Dla niewprawnego turysty – szok kulturowy. Dla każdego, kto przełknie pierwsze wrażenie – kulinarna nirwana. Chorwaci nie przejmują się food stylingiem. Liczy się smak, a nie Instagram. I tu zaczyna się problem: bo kiedy raz zasmakujesz ich kuchni, powrót do kanapki z serem może być bolesny.
Jeśli więc nie chcesz się zakochać w daniach, które wyglądają jakby je wymyślił ktoś z wyobraźnią dziecka i podniebieniem geniusza, lepiej trzymaj się z dala.

Morze „gra na organach” wodnych
W Zadarze znajdziesz coś, co wydaje się nierealne: Morske orgulje, czyli morskie organy. To nie żadna legenda, lecz system kamiennych schodów z wbudowanymi piszczałkami, przez które przepływa powietrze wypychane przez fale Adriatyku. I tak – morze gra. Dosłownie.
Efekt? Hipnotyzujące dźwięki, które brzmią jak ścieżka dźwiękowa do twoich wakacji. Ale uwaga – bardzo trudno się od nich oderwać. Siedzisz, patrzysz na zachód słońca i słuchasz, aż nagle mija godzina, dwie… Jeśli nie masz czasu na takie „morskie koncerty”, lepiej nie siadaj. Bo możesz już nie wstać.

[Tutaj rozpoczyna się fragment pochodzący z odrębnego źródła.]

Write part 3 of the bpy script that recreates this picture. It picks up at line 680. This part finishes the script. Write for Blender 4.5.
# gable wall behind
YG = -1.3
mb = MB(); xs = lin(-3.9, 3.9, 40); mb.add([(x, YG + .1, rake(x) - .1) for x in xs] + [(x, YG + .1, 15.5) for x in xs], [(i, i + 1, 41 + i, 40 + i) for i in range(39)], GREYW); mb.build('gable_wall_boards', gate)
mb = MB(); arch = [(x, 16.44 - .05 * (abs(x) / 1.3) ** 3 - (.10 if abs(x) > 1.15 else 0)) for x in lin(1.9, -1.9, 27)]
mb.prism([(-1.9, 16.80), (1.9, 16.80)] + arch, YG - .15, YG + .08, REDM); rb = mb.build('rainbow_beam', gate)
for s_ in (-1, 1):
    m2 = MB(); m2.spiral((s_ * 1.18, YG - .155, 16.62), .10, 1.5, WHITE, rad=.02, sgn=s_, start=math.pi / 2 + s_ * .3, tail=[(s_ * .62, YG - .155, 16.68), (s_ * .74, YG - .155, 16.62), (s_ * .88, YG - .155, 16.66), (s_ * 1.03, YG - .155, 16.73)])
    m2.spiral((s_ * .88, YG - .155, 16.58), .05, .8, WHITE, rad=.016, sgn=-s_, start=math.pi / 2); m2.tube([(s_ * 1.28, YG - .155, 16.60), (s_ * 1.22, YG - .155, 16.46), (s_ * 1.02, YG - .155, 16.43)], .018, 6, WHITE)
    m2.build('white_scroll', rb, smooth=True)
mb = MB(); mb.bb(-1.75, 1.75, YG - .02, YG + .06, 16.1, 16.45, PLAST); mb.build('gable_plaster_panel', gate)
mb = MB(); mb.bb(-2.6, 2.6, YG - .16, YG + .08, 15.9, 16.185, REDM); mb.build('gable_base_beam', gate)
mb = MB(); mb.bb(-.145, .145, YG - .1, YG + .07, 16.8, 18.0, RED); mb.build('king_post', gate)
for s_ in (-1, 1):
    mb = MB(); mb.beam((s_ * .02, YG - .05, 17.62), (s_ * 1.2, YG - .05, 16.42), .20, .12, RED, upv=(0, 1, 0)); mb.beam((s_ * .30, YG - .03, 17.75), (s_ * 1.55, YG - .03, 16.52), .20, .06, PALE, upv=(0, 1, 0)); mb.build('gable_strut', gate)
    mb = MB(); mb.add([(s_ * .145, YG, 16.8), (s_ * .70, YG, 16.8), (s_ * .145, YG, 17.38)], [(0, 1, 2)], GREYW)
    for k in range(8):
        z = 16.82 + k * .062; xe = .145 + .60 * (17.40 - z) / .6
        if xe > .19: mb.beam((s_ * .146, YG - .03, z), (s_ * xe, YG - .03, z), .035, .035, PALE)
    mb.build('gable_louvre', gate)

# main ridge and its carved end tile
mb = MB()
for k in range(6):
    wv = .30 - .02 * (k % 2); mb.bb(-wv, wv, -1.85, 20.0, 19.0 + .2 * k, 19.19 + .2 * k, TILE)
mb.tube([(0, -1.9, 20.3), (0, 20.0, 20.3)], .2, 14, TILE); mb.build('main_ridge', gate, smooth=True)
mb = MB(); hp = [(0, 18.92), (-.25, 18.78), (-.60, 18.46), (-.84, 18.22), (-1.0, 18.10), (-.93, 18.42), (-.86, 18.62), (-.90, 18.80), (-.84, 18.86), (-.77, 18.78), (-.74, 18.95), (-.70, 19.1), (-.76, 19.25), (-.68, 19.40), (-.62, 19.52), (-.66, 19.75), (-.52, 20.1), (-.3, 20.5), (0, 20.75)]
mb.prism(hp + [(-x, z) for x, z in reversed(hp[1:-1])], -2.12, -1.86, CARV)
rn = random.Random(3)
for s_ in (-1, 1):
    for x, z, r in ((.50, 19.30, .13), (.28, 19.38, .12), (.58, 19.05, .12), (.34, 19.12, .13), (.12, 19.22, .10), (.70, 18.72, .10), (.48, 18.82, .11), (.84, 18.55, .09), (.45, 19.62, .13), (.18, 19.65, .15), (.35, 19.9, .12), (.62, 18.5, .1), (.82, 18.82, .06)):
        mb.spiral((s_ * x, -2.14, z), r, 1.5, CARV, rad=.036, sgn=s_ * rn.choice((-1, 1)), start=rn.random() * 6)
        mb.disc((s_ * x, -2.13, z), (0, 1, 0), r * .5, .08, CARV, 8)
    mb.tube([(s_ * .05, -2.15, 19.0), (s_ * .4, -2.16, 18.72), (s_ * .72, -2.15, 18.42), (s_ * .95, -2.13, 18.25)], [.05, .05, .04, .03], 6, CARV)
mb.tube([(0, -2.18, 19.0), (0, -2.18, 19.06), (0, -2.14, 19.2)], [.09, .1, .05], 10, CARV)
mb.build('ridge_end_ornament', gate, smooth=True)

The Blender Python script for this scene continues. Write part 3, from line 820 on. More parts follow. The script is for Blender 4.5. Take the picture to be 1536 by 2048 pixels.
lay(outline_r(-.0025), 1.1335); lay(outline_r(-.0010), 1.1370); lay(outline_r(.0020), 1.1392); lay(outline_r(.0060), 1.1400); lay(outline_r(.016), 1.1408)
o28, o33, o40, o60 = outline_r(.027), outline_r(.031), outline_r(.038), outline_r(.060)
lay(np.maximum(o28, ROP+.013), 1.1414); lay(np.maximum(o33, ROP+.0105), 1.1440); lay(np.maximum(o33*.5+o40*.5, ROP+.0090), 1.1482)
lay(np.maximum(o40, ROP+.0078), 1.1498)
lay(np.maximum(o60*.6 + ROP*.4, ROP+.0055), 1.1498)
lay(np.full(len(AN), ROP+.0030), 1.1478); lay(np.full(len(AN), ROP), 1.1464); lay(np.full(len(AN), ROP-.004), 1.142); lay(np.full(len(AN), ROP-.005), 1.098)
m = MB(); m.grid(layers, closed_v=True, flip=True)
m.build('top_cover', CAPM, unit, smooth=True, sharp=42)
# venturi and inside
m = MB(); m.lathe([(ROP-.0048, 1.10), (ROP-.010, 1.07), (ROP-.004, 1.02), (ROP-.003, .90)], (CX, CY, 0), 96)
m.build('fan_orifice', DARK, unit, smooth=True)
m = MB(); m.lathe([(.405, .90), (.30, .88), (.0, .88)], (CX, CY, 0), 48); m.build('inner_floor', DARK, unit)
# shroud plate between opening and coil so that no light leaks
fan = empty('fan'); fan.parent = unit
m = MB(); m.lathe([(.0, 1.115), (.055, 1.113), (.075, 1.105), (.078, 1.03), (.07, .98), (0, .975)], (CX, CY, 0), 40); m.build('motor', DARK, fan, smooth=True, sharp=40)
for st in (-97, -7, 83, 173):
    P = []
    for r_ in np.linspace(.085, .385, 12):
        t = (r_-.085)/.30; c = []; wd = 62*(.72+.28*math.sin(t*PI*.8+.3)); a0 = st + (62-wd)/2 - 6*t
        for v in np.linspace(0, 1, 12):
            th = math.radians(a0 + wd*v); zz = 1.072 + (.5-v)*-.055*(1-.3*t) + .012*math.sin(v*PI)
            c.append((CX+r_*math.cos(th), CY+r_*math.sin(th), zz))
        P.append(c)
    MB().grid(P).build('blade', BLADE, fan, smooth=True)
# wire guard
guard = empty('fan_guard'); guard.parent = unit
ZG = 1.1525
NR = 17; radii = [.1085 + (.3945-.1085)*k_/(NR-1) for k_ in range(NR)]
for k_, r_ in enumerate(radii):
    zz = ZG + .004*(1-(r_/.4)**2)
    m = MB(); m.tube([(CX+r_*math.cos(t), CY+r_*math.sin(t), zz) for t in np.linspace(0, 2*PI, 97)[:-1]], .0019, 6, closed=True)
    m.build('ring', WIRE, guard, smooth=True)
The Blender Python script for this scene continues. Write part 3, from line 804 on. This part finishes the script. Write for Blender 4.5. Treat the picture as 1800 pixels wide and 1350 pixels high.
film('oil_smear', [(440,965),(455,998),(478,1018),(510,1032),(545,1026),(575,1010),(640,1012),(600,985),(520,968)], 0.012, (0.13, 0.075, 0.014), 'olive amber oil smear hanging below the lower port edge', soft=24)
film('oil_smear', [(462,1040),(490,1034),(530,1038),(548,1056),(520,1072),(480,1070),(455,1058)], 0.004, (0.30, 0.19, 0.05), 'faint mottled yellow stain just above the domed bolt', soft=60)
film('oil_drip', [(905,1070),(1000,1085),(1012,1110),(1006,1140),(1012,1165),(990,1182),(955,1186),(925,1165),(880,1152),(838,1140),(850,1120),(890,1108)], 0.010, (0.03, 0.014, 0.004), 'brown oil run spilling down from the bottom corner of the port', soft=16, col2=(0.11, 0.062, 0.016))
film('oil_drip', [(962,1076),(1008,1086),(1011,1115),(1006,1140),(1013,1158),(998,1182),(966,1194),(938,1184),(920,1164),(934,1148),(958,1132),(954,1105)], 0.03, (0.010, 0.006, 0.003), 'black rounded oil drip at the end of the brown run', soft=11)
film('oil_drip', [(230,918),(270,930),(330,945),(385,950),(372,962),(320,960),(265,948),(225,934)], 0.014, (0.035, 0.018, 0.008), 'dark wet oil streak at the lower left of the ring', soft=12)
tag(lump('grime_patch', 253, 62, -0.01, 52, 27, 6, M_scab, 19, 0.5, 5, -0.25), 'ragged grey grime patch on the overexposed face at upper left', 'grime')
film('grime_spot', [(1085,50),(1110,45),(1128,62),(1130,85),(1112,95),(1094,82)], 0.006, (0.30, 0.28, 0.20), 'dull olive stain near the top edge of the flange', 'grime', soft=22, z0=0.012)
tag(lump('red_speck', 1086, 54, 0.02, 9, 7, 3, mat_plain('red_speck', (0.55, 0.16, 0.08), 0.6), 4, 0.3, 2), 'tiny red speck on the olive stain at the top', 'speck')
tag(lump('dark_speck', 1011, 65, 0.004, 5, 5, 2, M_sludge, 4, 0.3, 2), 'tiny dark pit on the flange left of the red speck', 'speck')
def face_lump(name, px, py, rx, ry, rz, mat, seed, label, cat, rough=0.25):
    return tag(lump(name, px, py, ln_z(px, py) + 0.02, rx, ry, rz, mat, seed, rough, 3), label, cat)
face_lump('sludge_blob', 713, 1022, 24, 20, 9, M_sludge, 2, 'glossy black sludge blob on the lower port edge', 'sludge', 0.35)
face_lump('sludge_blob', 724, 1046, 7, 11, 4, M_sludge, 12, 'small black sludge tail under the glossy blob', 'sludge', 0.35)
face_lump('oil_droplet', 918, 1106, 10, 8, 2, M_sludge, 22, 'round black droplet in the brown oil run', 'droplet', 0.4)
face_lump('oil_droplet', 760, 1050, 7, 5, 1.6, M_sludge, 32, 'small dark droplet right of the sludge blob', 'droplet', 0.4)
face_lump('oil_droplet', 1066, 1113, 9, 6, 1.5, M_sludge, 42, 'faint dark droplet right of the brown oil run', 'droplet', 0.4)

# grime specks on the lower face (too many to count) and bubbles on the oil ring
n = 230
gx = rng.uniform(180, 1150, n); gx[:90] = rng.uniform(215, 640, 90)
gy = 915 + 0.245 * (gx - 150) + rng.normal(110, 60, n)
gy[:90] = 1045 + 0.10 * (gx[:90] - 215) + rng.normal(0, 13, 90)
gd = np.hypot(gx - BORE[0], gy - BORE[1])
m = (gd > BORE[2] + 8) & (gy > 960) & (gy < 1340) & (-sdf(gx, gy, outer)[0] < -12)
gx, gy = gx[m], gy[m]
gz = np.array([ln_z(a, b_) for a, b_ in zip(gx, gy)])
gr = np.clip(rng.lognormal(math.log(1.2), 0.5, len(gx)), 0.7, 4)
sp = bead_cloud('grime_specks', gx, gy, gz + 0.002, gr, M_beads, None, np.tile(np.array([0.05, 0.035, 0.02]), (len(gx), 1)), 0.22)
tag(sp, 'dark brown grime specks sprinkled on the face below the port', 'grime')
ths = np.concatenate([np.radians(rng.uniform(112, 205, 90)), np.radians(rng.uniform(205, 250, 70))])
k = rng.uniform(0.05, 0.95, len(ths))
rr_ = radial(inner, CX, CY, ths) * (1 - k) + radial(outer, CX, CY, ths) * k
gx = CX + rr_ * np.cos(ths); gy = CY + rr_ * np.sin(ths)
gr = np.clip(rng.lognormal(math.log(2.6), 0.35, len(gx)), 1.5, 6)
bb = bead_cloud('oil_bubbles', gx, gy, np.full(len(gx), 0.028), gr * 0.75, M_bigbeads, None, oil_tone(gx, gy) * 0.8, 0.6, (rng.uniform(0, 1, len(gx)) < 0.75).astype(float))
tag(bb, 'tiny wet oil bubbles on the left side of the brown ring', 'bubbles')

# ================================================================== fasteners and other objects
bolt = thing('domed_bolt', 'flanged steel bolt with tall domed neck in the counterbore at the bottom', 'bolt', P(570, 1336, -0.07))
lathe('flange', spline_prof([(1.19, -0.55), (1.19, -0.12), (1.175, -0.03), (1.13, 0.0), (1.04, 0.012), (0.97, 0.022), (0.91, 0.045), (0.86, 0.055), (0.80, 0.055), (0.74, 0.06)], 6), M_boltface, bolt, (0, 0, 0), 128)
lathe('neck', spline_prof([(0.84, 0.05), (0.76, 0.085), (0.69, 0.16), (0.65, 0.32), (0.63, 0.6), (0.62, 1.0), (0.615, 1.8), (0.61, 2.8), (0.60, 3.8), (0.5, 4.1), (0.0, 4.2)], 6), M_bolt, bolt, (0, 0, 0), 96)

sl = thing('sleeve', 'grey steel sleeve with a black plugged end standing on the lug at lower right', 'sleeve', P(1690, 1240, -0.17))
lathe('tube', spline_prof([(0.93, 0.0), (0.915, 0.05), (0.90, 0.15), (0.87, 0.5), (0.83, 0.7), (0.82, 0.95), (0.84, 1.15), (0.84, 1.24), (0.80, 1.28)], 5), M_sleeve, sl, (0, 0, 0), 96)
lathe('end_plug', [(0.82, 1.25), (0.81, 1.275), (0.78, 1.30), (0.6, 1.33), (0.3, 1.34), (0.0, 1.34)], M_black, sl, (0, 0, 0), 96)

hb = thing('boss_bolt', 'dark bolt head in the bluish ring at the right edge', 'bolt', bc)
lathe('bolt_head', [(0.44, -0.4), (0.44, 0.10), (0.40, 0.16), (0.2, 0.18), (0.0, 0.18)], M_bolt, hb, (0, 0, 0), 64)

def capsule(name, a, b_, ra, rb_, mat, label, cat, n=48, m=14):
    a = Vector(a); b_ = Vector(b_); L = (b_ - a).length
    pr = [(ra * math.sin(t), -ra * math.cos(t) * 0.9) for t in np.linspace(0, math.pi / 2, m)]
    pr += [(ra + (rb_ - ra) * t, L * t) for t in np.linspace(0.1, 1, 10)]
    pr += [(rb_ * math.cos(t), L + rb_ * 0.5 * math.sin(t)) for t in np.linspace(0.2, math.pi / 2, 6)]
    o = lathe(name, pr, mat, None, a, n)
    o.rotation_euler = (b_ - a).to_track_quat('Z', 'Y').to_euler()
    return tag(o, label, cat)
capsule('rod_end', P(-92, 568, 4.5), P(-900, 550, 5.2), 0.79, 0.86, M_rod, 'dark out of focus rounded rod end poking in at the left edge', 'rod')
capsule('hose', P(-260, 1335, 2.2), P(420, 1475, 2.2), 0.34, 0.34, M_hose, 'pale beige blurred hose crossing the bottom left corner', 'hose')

Po wakacjach w Chorwacji nie chcesz wracać do domu..i to jest największy problem

Pakujesz walizkę, żegnasz się z gospodarzem, ostatni raz patrzysz na zatokę… i coś cię ściska w środku. Bo Chorwacja ma tę nieznośną cechę, że przywiązuje cię do siebie. Nie na chwilę. Na zawsze. Wracasz myślami do porannej kawy nad Adriatykiem, do uliczek pachnących lawendą, do gaju oliwnego, w którym zgubiłeś czas.
I nagle codzienność wydaje się jakaś taka… mniej nasycona. Bo Chorwacja zostaje z tobą dłużej niż opalenizna. Jeśli więc cenisz sobie spokój umysłu i nie chcesz każdego dnia po urlopie planować kolejnej podróży – lepiej tam nie jedź. Naprawdę. To nie jest miejsce, z którego da się po prostu wyjechać.